Verlauf: (aus der Pressemeldung der VELKD vom 07.03.2017)
...Improvisation setze profunde Kenntnis von Strukturen und den souveränen Umgang mit diesen voraus, in der Musik ebenso wie in der Liturgie – darin waren sich die Vortragenden einig, die je aus ihrer Perspektive das Verhältnis von Jazz und Theologie, von Improvisation und Liturgie beleuchtet haben.

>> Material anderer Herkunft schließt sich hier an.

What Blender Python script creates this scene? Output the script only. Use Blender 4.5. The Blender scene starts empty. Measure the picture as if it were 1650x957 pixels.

„Wie kann musikalische Improvisation zu einem tieferen Verständnis vom Wirken des Heiligen Geistes beitragen?“ lautete die Leitfrage von Jeremy Begbies Vortrag „The Holy Spirit as Improviser“. Improvisation beruhe immer auf Zusammenspiel von „constraint and contingency“ (Zwang und Kontingenz), so der englische Theologe und klassische Pianist, und machte dies am Konzertflügel exemplarisch hörbar . Improvisation sei eine „Kunst des Augenblicks“, deren zentrales Element die Überraschung, das Staunen sei und bei deren Ausübung Neues aus dem Wechselspiel von „order, disorder and non-order“ entstehe.
„Jazz-Improvisation stellt eine musikalische Bereicherung unserer liturgischen Praxis dar, die uns inspiriert, über liturgische Haltungen nachzudenken“, sagte Privatdozentin Julia Koll von der Evangelischen Akademie Loccum in ihrem Vortrag „Die rituelle Dynamik des Jazz“.
Auf dem Weg zu einer „gottesdienstlichen Atmosphärenkunde“ fragte sie danach, wie eine dem Jazz entlehnte Haltung das Verhältnis von Handelnden und Beteiligten, von Liturgen und Gemeinde verändere, wie die musiksprachlichen und textlichen Teile im Gottesdienst zusammenhingen und welchen Beitrag Jazz-Gottesdienste für die Zukunft des gottesdienstlichen Lebens leiten könnten.
Auch Hans-Martin Gutmann, emeritierter Professor für Praktische Theologie und Jazzpianist aus Hamburg, fragte nach der „soziokulturellen Bedeutung von Jazz für die Kirche“ und betonte Improvisation und Interaktion als Kernelemente des Jazz. Beim „Doing Jazz“ gehe es nicht um intellektuelle Einsichten, sondern um Intuition. Dabei bestehe aber Improvisation als „heilsame Unterbrechung“ gerade nicht darin, Ordnungen aufzuheben, sondern im Rückgriff auf die Tradition zu gestalten. Mit stetem Bezug zu den Kirchenvätern und zu Martin Luther beschreibt er Jazz als Grenzüberschreitungen in den Kategorien Raum, Zeit und Körper.
Jazz ermöglicht und erfordert „flow und communitas“ im gegenseitigen Aufeinanderhören – diesen Gedanken griff Professor Gotthard Fermor aus Bonn auf. In seinem Beitrag „Die Potenziale des Jazz für eine Theologie der Musik“ vertrat er die These, dass „die musikalischen Strukturen im Jazz religionsproduktiv und religionserzeugend wirken“ können. „Die Musik hat als Musik das Potenzial, über sich hinauszuweisen“, sagte er in seinem religions- und kulturgeschichtlichen Beitrag, der auf eine trinitarische Darstellung einer Theologie der Musik zielte. Ohne theologische Grundlegung gehe es nicht, so Fermor: „Unsere Liturgie wird nur so viel vom religiösen Potenzial des Jazz lernen, wie vorher unsere Theologie davon gelernt hat.“
„Am Prinzip der Improvisation führt kein Weg vorbei“, resümierte Christian Lehnert vom Liturgiewissenschaftlichen Institut als Ergebnis der Tagung. Die Erträge des Fachgesprächs werden in einer Publikation dokumentiert werden, die sowohl die Vorträge als auch Tondokumente enthält.